## REQUIRED WORK
Give back the lines exactly, from the first one to the line with "bg.inputs[0].default_value = (1.0, 0.93, 0.85, 1);", both ends included.
--- START RECORDS TO PROCESS ---
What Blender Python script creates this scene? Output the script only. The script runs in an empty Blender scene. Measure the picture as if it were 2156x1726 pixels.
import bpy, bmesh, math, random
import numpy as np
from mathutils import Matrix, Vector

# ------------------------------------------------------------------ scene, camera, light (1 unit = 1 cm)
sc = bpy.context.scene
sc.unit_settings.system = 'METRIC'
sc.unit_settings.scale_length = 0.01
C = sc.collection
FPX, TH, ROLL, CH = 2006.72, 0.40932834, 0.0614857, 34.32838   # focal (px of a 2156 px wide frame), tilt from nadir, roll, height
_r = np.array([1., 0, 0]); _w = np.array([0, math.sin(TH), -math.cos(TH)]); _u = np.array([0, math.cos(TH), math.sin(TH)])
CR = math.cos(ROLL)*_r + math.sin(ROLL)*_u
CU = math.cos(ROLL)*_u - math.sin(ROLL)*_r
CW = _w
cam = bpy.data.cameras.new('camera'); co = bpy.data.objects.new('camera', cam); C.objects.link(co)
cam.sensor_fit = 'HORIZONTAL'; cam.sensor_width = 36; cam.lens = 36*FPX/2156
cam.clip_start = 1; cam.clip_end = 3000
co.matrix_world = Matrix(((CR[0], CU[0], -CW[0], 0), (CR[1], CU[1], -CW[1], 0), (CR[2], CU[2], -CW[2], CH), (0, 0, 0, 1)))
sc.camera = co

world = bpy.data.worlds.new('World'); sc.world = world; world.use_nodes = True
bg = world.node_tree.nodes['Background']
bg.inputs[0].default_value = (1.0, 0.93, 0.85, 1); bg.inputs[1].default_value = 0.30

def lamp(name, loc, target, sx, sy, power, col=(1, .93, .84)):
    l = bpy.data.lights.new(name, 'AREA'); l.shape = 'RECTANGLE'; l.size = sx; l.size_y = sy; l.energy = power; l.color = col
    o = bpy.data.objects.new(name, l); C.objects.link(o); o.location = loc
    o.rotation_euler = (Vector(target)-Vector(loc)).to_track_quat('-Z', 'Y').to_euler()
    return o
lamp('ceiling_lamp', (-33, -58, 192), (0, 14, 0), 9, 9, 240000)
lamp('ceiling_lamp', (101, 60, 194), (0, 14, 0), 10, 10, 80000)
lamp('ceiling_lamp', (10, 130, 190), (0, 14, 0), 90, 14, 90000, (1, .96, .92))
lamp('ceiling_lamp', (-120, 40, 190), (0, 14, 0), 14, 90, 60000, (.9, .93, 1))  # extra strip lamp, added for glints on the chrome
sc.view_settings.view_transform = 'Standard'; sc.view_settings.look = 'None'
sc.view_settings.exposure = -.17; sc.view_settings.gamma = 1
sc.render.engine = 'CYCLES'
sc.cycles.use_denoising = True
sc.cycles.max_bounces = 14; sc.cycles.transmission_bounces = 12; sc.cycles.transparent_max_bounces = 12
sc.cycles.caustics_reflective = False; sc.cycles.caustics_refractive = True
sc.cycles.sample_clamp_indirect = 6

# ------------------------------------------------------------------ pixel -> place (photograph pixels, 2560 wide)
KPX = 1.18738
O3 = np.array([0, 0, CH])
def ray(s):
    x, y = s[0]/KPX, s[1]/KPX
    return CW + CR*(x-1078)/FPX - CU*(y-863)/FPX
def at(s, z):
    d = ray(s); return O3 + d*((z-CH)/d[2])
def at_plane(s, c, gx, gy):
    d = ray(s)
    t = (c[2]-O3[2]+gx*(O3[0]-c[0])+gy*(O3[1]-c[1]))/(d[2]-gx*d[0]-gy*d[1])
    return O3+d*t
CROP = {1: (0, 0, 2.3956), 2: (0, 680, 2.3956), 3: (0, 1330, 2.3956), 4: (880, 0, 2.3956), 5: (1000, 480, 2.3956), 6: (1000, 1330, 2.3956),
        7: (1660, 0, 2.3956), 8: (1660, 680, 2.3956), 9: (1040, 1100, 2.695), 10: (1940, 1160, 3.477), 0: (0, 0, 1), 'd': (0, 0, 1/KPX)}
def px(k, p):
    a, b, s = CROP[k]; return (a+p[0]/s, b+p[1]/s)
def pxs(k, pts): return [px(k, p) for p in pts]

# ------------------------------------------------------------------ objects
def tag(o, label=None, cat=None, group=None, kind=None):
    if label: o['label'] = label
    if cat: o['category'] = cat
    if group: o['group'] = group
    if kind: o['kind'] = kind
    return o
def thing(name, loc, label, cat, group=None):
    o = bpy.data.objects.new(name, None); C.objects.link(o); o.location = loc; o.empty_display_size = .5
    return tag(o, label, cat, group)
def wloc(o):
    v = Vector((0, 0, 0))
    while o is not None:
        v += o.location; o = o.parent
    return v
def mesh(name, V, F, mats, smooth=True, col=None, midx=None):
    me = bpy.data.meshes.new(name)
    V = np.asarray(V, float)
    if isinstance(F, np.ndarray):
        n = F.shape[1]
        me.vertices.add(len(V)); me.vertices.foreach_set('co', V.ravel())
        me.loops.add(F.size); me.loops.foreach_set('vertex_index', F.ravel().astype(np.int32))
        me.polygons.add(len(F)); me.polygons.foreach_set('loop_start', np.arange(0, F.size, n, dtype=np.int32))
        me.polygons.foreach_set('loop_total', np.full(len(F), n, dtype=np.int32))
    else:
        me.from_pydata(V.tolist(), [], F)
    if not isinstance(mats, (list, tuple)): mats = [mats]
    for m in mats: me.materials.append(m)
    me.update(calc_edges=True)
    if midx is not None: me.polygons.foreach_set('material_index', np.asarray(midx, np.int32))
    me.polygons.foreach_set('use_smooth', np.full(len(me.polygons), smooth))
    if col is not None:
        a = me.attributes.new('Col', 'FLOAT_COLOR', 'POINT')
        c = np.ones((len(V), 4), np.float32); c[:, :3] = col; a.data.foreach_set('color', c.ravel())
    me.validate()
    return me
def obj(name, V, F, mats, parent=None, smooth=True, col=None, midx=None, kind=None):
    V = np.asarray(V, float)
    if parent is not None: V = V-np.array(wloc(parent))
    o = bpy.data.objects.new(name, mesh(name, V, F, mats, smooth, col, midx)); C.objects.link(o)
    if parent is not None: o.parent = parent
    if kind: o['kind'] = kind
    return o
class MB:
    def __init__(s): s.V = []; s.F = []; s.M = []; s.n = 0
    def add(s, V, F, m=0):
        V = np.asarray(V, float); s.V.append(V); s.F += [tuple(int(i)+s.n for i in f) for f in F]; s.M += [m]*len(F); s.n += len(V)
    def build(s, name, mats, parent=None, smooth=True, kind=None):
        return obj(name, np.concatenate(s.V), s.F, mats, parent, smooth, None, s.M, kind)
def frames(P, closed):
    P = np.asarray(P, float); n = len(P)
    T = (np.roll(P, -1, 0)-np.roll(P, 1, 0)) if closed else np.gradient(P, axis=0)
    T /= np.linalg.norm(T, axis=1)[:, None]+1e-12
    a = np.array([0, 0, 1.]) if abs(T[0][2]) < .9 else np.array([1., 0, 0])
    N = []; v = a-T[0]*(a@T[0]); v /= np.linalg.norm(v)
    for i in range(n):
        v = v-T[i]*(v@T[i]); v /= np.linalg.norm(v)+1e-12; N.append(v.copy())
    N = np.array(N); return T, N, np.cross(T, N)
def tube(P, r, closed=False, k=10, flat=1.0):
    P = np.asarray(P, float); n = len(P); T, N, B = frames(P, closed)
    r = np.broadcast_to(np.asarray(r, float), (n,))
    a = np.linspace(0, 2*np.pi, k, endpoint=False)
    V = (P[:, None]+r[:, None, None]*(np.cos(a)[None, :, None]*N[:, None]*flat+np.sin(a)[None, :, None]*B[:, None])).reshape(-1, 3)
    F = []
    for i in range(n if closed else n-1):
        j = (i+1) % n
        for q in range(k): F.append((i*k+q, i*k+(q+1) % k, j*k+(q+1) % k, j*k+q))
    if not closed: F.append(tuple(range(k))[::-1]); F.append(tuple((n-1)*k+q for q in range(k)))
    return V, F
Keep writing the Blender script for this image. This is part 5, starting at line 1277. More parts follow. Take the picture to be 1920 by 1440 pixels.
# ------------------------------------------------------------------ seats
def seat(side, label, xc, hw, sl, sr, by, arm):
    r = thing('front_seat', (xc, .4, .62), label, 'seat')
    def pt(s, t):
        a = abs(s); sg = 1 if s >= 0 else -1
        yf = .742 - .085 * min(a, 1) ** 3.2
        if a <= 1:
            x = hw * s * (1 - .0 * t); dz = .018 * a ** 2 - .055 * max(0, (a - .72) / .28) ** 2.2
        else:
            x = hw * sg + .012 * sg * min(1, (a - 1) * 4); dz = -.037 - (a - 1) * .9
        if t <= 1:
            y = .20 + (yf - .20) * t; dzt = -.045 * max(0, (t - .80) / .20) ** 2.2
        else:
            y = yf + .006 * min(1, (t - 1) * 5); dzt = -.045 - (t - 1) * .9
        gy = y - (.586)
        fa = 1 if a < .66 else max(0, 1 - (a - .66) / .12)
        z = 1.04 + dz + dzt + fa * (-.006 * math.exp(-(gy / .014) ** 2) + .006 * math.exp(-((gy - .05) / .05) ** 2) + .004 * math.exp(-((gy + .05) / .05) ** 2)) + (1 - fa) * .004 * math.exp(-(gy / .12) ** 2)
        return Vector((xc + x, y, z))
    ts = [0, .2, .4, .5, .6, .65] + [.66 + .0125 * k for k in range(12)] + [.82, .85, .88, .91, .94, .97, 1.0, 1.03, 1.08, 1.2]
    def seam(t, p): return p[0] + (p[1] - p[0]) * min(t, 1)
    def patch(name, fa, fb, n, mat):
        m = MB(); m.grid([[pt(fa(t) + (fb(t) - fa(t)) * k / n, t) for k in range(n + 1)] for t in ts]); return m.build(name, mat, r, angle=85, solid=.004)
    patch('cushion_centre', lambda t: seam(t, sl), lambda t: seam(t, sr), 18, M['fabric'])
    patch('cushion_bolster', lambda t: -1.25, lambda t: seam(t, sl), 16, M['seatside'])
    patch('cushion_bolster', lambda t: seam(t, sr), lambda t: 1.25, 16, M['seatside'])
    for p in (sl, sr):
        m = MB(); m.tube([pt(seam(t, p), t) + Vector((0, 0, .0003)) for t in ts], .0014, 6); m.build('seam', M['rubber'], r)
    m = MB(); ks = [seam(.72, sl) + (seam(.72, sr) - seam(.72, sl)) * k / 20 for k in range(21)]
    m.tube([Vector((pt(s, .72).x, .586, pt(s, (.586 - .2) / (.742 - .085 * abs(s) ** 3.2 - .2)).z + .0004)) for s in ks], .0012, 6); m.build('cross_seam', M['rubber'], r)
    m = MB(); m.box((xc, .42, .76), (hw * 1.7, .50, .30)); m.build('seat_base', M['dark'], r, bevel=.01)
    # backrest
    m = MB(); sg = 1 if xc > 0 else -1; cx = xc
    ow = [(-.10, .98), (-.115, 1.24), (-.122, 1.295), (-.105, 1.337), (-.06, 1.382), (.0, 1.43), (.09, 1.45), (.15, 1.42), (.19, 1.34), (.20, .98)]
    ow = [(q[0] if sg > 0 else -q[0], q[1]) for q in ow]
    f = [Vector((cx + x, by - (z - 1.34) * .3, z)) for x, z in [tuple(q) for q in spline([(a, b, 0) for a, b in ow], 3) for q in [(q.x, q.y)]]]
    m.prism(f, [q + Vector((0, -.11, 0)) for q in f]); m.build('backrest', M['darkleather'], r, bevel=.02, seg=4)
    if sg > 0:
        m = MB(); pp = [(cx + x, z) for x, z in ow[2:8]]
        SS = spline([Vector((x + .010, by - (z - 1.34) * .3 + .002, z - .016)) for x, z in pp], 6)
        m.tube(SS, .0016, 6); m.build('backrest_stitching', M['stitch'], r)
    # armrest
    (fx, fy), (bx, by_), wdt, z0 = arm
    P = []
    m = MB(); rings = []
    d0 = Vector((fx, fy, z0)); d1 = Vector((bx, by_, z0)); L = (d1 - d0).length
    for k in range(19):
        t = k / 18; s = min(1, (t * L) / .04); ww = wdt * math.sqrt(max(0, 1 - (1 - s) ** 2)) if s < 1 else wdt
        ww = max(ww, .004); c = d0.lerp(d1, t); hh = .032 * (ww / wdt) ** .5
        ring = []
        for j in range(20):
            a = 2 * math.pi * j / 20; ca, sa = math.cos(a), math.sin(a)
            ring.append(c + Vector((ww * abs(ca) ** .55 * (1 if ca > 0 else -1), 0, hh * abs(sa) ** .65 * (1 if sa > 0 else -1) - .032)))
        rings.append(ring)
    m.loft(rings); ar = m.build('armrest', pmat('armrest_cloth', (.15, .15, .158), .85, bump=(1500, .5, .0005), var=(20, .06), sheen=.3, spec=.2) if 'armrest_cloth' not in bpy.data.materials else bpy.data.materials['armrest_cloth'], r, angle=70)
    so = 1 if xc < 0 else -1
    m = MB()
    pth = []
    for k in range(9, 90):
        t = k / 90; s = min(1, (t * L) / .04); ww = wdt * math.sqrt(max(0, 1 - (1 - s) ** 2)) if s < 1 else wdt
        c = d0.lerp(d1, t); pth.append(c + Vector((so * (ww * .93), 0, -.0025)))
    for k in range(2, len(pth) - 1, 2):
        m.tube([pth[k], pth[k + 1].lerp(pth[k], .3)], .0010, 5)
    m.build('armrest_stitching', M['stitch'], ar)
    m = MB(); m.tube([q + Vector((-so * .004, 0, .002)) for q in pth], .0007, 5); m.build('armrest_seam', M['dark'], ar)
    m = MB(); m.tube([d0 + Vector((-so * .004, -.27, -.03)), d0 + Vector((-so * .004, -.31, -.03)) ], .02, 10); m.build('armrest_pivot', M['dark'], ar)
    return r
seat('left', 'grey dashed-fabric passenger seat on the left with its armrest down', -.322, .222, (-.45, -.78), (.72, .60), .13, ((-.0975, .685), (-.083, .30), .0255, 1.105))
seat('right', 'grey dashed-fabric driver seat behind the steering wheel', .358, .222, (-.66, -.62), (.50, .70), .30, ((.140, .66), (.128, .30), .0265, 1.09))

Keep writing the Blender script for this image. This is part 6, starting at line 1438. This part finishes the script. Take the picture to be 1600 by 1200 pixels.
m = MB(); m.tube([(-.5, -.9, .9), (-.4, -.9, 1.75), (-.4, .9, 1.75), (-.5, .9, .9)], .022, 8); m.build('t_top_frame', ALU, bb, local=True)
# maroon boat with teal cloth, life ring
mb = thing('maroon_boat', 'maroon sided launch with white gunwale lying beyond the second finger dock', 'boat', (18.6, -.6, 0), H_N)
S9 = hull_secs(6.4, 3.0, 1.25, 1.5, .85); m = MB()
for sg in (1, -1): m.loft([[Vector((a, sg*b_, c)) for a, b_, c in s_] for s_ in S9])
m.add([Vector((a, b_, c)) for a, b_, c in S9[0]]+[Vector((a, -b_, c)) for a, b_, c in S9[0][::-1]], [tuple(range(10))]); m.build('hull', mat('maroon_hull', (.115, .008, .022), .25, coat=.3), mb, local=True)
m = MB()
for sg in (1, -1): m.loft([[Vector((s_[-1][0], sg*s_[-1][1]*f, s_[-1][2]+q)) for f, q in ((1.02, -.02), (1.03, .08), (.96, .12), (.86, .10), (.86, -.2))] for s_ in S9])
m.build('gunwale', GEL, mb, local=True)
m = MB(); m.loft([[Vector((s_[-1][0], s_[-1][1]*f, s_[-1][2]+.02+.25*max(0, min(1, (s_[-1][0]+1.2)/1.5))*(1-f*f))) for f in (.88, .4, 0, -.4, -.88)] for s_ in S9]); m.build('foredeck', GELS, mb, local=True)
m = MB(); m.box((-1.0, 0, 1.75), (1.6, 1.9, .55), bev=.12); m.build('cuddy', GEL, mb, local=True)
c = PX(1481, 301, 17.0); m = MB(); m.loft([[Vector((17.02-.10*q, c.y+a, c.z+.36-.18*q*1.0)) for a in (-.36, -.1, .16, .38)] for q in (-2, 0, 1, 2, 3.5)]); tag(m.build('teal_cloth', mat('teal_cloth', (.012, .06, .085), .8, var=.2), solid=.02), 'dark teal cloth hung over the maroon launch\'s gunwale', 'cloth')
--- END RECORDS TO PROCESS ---
## RESULT
What Blender Python script creates this scene? Output the script only. The script runs in an empty Blender scene. Measure the picture as if it were 2156x1726 pixels.
import bpy, bmesh, math, random
import numpy as np
from mathutils import Matrix, Vector

# ------------------------------------------------------------------ scene, camera, light (1 unit = 1 cm)
sc = bpy.context.scene
sc.unit_settings.system = 'METRIC'
sc.unit_settings.scale_length = 0.01
C = sc.collection
FPX, TH, ROLL, CH = 2006.72, 0.40932834, 0.0614857, 34.32838   # focal (px of a 2156 px wide frame), tilt from nadir, roll, height
_r = np.array([1., 0, 0]); _w = np.array([0, math.sin(TH), -math.cos(TH)]); _u = np.array([0, math.cos(TH), math.sin(TH)])
CR = math.cos(ROLL)*_r + math.sin(ROLL)*_u
CU = math.cos(ROLL)*_u - math.sin(ROLL)*_r
CW = _w
cam = bpy.data.cameras.new('camera'); co = bpy.data.objects.new('camera', cam); C.objects.link(co)
cam.sensor_fit = 'HORIZONTAL'; cam.sensor_width = 36; cam.lens = 36*FPX/2156
cam.clip_start = 1; cam.clip_end = 3000
co.matrix_world = Matrix(((CR[0], CU[0], -CW[0], 0), (CR[1], CU[1], -CW[1], 0), (CR[2], CU[2], -CW[2], CH), (0, 0, 0, 1)))
sc.camera = co

world = bpy.data.worlds.new('World'); sc.world = world; world.use_nodes = True
bg = world.node_tree.nodes['Background']
bg.inputs[0].default_value = (1.0, 0.93, 0.85, 1); bg.inputs[1].default_value = 0.30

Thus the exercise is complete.